Globalization, the impact of the information society, demographic change and persistently high levels of unemployment are placing unprecedented competitive pressures on public organizations and their employees.
Greek public administration in its effort to deal with these demands has initiated various reform projects aimed at making government more efficient, effective, productive, flexible, transparent and responsive.
However, dissatisfied citizens, low levels of government and public service performance, trust decline, corruption, political scandals, black markets, more tax avoidance strategies, and cynicism are some of the signs that the empirical research has shown.
It is suggested that these unsuccessful reform efforts can be attributed to the fact that the majority of these modernization initiatives viewed organizational change as a mechanical process, as a matter of restructuring departments, rearranging functions and personnel or other top-drive technical solutions, rather than an attempt to change individual and organizational culture.
We argue that successfully modernizing the public sector in Greece mainly depends on how human capital i.e. public leaders and their staff, think, learn and behave. A shift from a bureaucratic organizational learning - single loop learning, towards an innovative and reflective organizational learning - double loop learning, is vital to achieving such a successful transition. In other words, modernization is a dynamic transformative learning process tantamount to creating a learning public organization.
Learning does not occur naturally, it is a complex organizational process that needs to be initiated and sustained. Thus, creating a learning public administration requires a framework which embodies both the formal and informal frames of learning. A holistic framework which emphasizes the structural and policy making systems and at the same time goes beyond formal initiatives to foster a deeper understanding of the behavioral and cultural systems of the organization.
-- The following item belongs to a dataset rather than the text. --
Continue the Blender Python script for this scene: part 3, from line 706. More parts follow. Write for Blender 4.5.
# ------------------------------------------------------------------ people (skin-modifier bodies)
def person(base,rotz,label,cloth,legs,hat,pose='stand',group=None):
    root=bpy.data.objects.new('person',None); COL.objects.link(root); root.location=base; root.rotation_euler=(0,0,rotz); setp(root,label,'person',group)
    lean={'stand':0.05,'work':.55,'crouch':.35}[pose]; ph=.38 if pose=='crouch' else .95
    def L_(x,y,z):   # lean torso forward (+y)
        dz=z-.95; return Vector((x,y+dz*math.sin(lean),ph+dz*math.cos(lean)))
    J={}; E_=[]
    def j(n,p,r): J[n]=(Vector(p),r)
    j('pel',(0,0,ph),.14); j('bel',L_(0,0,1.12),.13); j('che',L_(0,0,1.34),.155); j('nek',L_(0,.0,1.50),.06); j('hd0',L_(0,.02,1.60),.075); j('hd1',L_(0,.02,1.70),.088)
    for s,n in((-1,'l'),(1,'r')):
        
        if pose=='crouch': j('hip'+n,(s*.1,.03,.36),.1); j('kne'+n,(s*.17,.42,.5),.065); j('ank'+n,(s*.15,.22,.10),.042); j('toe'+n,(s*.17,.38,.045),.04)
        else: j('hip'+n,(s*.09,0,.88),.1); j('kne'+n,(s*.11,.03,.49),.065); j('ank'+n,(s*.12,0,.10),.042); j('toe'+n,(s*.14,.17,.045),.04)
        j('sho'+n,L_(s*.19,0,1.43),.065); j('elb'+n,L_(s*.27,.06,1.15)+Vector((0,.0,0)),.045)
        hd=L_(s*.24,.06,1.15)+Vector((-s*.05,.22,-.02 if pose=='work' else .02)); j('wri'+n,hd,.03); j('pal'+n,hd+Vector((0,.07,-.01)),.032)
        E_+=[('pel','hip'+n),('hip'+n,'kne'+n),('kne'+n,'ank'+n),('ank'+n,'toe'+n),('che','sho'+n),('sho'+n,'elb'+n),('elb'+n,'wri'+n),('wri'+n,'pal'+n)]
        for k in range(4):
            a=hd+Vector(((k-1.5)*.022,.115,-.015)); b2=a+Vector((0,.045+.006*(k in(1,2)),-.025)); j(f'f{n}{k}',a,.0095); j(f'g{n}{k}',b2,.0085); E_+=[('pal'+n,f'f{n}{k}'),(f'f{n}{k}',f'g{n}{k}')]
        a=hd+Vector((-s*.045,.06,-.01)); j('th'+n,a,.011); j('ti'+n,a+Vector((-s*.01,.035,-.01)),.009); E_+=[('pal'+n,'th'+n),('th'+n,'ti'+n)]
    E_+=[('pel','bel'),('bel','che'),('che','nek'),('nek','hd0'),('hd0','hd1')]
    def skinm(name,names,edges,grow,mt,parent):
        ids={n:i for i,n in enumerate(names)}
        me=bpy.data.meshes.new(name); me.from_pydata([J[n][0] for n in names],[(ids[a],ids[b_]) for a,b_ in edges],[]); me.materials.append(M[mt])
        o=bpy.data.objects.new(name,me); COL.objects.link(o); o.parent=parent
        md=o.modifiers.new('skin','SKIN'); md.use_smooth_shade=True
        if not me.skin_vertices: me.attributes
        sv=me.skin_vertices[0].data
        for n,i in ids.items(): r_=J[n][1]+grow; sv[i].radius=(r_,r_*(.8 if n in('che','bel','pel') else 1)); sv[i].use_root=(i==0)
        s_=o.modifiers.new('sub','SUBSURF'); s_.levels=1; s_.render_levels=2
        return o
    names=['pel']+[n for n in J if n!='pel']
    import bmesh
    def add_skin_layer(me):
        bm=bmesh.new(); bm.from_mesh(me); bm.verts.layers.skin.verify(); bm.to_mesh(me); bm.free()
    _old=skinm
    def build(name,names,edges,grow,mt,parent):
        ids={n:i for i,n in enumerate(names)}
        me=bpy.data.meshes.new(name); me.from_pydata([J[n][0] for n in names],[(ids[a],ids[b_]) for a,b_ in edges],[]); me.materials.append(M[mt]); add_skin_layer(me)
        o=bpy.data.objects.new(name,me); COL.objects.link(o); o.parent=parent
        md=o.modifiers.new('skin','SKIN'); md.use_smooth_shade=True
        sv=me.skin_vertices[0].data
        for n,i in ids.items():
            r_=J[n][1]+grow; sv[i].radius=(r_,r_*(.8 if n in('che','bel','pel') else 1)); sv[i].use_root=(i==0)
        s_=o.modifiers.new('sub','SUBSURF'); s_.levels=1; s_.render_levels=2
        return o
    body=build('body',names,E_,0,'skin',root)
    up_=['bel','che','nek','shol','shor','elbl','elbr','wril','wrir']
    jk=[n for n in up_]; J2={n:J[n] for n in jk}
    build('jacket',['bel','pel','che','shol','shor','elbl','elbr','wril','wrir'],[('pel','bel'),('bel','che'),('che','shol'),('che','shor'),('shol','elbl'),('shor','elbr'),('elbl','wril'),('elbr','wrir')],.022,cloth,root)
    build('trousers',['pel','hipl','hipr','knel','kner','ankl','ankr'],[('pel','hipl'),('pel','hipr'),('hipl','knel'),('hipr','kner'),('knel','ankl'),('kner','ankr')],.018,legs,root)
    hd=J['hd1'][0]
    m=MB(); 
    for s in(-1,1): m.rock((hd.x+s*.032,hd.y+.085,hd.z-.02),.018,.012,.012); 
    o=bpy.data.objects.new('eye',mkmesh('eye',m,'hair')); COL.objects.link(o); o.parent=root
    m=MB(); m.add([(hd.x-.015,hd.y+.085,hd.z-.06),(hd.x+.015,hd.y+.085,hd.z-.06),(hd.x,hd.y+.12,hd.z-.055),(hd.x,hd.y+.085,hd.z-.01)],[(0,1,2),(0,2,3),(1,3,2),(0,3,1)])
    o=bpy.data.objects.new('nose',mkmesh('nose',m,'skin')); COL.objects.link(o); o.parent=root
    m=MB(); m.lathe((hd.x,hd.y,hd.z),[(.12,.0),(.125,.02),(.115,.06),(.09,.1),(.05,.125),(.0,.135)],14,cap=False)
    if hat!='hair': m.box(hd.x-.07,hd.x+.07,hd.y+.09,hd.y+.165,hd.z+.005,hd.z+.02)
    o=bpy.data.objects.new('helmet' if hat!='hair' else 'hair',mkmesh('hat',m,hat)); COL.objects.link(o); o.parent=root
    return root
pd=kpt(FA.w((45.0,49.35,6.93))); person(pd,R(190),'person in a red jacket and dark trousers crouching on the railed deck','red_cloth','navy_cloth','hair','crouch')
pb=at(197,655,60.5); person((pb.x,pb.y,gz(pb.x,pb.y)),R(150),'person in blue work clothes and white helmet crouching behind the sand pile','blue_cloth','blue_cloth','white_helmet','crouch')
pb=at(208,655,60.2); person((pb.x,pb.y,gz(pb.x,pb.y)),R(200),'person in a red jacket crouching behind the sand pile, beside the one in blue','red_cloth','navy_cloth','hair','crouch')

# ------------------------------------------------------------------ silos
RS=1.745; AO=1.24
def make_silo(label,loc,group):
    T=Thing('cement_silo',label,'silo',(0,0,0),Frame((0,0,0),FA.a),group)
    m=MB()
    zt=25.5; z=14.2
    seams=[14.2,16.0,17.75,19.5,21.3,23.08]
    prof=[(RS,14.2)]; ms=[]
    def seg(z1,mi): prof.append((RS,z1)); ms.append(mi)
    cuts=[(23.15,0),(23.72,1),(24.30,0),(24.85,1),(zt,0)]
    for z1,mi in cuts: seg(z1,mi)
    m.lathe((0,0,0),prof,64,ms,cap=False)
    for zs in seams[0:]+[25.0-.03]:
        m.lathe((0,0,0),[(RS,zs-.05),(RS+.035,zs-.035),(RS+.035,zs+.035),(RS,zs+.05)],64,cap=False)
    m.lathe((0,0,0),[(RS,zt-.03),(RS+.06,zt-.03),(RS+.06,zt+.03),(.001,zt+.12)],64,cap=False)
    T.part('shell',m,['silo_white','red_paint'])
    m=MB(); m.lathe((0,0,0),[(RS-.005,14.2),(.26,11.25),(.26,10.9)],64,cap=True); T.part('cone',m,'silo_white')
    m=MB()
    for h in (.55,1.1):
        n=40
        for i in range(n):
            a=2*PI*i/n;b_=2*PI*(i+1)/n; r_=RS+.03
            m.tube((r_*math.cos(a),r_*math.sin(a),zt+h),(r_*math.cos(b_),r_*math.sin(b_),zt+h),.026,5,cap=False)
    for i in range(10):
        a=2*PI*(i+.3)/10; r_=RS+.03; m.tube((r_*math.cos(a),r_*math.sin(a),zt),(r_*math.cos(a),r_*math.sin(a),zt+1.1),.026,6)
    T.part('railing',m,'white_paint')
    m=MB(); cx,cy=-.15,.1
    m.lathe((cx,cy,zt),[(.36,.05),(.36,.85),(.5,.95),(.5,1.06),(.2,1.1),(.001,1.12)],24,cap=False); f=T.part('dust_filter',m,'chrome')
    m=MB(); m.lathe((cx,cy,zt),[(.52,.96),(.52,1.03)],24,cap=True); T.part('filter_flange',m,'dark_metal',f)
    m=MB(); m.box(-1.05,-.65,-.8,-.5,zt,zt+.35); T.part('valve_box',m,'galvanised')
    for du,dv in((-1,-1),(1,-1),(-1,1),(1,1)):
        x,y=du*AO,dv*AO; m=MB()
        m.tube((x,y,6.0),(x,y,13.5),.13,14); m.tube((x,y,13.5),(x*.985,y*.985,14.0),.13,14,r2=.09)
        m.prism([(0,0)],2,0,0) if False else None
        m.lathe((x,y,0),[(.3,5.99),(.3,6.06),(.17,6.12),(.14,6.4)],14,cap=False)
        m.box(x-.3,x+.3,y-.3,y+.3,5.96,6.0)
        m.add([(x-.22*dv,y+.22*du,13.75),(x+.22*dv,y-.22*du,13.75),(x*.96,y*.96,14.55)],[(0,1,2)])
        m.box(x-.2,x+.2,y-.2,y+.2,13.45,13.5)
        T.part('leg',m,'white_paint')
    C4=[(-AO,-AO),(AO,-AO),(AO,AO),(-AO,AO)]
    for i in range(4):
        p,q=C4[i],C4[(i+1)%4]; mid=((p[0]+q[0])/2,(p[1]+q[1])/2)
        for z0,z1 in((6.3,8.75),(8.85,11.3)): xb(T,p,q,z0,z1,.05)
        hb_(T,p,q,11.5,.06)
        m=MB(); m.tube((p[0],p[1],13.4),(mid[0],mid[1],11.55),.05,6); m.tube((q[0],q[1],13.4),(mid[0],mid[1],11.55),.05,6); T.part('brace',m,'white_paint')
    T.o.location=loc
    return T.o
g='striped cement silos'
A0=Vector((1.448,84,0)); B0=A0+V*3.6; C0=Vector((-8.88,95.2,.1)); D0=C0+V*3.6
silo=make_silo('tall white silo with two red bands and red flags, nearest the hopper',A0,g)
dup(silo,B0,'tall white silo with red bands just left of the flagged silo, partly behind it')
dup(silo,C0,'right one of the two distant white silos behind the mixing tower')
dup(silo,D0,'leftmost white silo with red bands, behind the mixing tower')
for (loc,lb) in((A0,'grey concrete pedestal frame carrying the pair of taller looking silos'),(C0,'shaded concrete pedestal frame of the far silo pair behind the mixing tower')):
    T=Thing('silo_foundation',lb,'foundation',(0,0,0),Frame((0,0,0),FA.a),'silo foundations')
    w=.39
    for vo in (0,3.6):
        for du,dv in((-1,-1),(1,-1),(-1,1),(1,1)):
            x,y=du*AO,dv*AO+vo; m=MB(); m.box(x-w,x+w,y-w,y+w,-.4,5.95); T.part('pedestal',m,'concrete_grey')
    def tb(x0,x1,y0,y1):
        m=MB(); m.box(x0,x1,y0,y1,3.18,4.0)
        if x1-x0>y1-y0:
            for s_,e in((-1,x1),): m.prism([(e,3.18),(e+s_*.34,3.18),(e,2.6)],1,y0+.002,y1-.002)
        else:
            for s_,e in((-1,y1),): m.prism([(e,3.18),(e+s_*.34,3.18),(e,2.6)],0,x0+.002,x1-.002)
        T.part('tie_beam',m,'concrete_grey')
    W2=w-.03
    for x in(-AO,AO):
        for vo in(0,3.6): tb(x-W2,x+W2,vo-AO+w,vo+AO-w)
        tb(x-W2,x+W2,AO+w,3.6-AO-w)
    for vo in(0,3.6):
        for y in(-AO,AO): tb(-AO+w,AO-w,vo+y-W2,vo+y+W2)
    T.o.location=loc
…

In response to this challenge we devised the STAIR (Strategy, Targets, Assignment, Implementation, Results) model, as a Knowledge management tool, that can be utilized for modernizing Greek government organizations. In particular, the STAIR framework consists of three distinct but complementary phases: strategy design (STA), strategy implementation (I) and strategy evaluation (R) - which represent the operational core of the model. Additionally the STAIR model puts an emphasis on the development of the intangible assets that underpin its operational core e.g. employee commitment, citizen focus, transparency, meritocracy, trust, learning and innovation etc. These intangible elements constitute the cultural core of the STAIR model and are considered as the cornerstone for perpetual achievement and sustainable results.
We argue, therefore, that STAIR can become a tool for managing organizational change towards the learning public organization if it is used as an ideal state, a conceptual framework for testing and evaluating organizational reality - namely, the more the thinking, reasoning and reflecting on the two cores of the STAIR, the easier the road for establishing the learning public organization. In other words competence in climbing up the steps of the STAIR can transform organizations into strategically thinking and acting - learning entities.